> [GOAL]:
Reproduce exactly the opening lines of the listing, stopping after the line that contains "COL = S.collection" and including it.

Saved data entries
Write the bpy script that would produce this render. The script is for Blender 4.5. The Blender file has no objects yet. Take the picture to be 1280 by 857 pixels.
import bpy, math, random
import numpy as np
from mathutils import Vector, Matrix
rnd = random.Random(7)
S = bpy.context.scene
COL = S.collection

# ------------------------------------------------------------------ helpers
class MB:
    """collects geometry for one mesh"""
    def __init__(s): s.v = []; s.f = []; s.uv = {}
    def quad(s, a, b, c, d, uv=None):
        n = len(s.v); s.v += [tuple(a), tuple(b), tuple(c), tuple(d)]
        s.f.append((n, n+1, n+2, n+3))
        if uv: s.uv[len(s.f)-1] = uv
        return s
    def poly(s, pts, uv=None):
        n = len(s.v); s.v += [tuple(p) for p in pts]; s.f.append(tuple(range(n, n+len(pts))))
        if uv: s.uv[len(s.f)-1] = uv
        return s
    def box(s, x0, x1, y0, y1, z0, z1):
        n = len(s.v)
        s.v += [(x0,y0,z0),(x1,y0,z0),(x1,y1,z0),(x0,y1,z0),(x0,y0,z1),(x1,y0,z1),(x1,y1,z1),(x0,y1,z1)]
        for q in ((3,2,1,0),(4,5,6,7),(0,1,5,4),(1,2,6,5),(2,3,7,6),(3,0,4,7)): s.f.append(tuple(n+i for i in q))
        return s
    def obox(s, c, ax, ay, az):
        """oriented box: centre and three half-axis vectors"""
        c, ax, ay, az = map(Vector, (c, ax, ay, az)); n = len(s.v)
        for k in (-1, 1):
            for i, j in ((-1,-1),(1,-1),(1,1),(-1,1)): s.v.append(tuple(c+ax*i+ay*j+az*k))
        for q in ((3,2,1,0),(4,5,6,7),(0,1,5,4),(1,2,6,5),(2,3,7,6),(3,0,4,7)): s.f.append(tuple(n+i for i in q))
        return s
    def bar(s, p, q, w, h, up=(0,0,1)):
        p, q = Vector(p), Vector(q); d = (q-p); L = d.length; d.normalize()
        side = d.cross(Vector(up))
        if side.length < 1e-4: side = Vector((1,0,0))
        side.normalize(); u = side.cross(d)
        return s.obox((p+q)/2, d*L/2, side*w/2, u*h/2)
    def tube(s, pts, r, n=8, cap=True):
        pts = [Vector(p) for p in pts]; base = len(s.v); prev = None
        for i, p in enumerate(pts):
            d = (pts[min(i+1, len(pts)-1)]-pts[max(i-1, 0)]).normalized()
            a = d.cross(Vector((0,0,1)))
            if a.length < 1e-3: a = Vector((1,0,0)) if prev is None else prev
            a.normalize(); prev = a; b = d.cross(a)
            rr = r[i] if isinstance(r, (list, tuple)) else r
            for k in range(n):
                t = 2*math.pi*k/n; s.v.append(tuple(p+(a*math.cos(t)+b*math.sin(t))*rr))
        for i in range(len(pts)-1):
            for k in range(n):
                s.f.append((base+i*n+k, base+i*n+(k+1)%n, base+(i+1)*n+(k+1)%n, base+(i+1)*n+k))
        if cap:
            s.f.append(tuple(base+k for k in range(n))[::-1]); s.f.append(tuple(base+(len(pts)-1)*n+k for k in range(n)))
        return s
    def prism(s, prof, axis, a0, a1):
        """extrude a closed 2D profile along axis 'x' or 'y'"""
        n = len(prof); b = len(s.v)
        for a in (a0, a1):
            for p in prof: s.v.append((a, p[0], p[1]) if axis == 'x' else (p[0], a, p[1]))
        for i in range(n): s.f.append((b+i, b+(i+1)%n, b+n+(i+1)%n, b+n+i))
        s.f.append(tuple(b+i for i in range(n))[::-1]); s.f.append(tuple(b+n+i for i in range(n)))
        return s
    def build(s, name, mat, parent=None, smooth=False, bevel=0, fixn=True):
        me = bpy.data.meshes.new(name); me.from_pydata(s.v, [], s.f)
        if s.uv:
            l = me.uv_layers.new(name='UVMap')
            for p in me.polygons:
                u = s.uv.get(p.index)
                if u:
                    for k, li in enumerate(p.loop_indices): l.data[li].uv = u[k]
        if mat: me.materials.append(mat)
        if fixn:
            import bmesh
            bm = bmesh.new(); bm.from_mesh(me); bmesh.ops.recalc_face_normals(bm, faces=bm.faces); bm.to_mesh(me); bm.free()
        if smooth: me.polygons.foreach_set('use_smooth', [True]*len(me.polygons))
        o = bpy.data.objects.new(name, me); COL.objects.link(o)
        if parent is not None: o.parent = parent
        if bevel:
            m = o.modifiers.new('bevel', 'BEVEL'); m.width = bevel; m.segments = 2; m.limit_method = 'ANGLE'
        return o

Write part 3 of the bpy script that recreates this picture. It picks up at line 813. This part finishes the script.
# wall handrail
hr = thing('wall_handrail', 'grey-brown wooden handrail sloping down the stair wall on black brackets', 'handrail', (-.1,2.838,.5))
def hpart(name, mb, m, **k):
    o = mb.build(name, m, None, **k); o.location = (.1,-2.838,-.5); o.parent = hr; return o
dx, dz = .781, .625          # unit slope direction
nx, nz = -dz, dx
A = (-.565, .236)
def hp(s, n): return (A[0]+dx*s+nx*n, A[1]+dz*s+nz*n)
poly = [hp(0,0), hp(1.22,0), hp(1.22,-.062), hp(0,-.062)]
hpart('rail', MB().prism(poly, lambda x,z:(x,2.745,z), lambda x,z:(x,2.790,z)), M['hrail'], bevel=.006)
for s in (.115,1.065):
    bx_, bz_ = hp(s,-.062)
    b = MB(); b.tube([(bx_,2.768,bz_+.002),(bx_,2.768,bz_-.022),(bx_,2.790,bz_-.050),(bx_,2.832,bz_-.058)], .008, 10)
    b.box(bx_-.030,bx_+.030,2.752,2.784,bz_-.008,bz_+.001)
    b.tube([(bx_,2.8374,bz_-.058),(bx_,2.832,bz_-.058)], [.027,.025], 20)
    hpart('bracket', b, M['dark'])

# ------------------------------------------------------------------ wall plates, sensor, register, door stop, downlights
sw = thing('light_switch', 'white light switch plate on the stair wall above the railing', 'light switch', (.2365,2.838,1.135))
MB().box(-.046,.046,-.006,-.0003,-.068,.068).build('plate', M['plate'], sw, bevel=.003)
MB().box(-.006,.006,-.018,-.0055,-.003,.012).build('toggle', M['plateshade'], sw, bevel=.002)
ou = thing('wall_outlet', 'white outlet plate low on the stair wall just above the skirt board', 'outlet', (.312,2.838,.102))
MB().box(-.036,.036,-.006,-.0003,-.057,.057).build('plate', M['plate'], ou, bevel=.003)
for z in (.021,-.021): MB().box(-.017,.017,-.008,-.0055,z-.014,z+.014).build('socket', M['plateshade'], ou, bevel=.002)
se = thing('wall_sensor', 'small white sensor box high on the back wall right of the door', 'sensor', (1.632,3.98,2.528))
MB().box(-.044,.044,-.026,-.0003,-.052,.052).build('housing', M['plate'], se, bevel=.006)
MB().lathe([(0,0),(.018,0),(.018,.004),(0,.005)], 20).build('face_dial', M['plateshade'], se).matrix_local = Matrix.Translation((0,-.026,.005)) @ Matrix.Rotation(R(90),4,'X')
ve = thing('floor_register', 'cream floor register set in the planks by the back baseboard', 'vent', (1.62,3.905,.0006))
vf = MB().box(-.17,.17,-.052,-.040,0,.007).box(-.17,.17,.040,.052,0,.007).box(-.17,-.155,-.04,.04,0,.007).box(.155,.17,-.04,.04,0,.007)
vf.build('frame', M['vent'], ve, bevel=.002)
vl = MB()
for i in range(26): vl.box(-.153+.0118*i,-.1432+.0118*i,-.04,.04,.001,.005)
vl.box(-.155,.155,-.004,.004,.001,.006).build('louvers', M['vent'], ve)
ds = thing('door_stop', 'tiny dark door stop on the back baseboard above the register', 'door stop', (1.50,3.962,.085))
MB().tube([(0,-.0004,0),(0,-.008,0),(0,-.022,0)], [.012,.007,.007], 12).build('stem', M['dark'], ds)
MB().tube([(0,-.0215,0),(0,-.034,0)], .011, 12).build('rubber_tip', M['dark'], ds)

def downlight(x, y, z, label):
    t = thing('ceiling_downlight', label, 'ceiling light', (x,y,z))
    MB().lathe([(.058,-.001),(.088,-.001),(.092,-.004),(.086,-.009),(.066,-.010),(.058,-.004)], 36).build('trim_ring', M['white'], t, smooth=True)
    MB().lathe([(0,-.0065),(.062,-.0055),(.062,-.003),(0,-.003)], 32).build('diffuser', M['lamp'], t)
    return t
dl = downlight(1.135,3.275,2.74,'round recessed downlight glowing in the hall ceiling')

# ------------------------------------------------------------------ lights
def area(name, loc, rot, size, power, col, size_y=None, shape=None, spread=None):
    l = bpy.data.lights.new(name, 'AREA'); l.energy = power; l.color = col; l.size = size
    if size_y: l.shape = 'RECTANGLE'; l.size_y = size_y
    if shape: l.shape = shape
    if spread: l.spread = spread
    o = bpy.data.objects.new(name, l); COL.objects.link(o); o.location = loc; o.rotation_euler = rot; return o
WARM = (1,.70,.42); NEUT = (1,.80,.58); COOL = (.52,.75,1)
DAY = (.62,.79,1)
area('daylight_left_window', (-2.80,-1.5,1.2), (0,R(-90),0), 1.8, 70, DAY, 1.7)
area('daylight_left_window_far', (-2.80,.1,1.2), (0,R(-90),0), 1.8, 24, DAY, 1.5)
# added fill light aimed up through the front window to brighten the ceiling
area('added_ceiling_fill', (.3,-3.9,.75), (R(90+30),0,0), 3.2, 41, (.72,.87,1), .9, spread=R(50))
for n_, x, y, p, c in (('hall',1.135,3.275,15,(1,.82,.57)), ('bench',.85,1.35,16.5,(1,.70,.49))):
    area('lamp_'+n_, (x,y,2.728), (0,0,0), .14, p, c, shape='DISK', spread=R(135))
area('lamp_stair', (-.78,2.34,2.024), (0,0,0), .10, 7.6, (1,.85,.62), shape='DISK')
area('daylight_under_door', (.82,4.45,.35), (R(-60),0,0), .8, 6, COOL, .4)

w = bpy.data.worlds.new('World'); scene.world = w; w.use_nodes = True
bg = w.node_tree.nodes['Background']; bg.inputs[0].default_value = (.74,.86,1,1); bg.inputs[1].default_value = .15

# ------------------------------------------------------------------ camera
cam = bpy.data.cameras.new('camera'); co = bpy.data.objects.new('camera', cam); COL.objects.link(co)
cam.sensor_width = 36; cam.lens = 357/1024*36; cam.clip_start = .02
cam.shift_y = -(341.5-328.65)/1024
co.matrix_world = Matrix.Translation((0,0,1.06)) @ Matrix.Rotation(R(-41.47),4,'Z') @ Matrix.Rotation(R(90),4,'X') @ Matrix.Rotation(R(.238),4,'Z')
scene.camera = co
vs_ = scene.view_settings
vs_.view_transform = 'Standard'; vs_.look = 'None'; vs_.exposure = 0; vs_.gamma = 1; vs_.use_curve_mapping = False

> [COMPLETE RESPONSE]:
Write the bpy script that would produce this render. The script is for Blender 4.5. The Blender file has no objects yet. Take the picture to be 1280 by 857 pixels.
import bpy, math, random
import numpy as np
from mathutils import Vector, Matrix
rnd = random.Random(7)
S = bpy.context.scene
COL = S.collection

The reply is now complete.